本庄早稲田の杜ミュージアムは、2020年10月15日に開館した、本庄市と早稲田大学が所蔵する資料を共同で展示する施設です。「本庄市展示室」では、市内で出土した埴輪をはじめとする考古資料を中心に、映像や年表で「本庄の歩み」をたどることができます。

(前回、本庄早稲田の杜ミュージアムに行ってきたときのことはこちらをご覧ください。)

 

◆盾持人物埴輪(たてもちじんぶつはにわ)

本庄市マスコット「はにぽん」のモデルになった笑う「盾持人物埴輪」

その笑いは、古墳を邪悪なものから守るという「威嚇」の意味を込めた表情であると推察されています。

 

前の山(まえのやま)古墳出土の「盾持人物埴輪(たてもちじんぶつはにわ)」
前の山(まえのやま)古墳出土の「盾持人物埴輪(たてもちじんぶつはにわ)」

年代:6世紀後半

出土遺跡:前の山古墳

 

盾持人物埴輪は、前の山古墳の墳丘中段の埴輪列に配置されており、南向きに開口する石室入り口の左右両側から、盾面を外側に向けた状態で出土しました。中央の一体は、頭頂に筒形の器物をつけ、額と後頭部に飾紐を垂らし、大きな耳と鷲鼻、しゃくれた顎をもち、目は三日月形に切り抜かれ、口は口角を上げ、笑った表情を表しています。大きな口には上下に3箇所、何かが嵌め込まれていたと思われる窪んだ部分があります。
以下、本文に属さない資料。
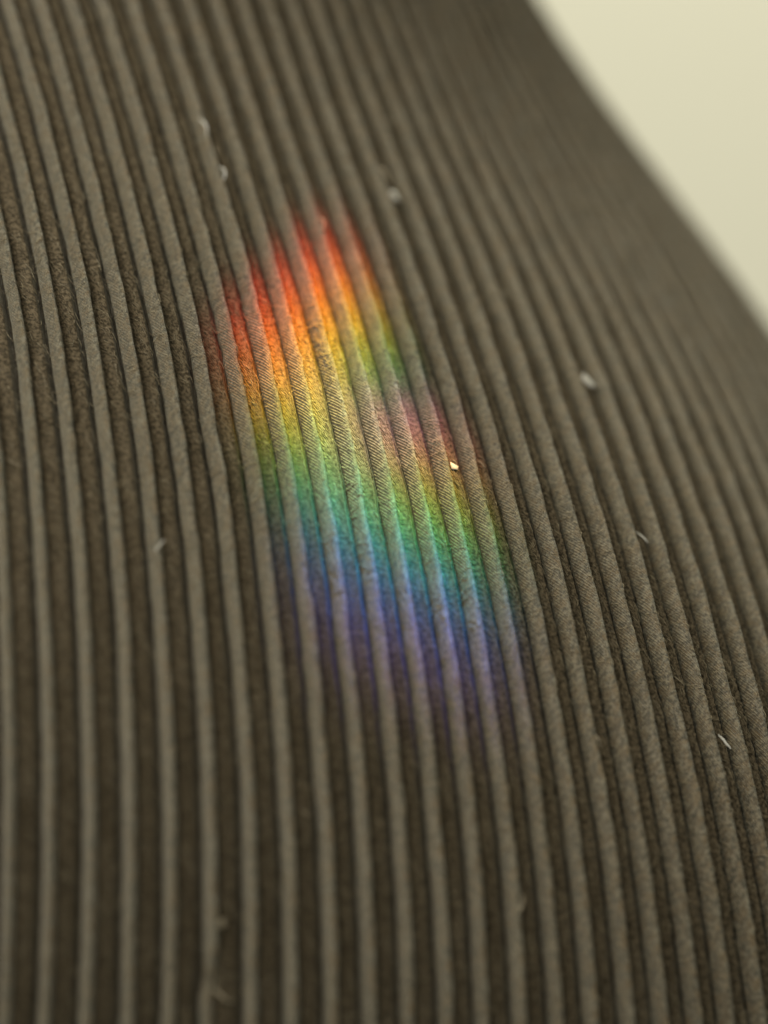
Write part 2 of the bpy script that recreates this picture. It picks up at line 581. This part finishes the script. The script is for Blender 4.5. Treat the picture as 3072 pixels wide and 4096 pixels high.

人物埴輪には白い石を口に嵌め込んで、威嚇のため歯をみせる例があり、この盾持人物埴輪も本来は歯を剥き出した状態で笑っていた可能性があります。

(本庄早稲田の杜ミュージアムHPより)

 

(「盾持人物埴輪パネルより)

 

 

本庄早稲田の杜ミュージアムの各展示ブースにある説明パネルは、みやすくて、とてもわかりやすかったです。 

 

本展覧会では、各国の陶片をたどることで、東西交流の壮大な歴史を感じることができました。

さらに、阿保氏館跡(あぼしやかたあと)や、五十子陣跡(いかっこじんあと)等からも多量に陶磁の陶片が出土していたことを知って、東西交流の道が本庄にまでつながっていたことを直に感じることができてとても楽しかったです。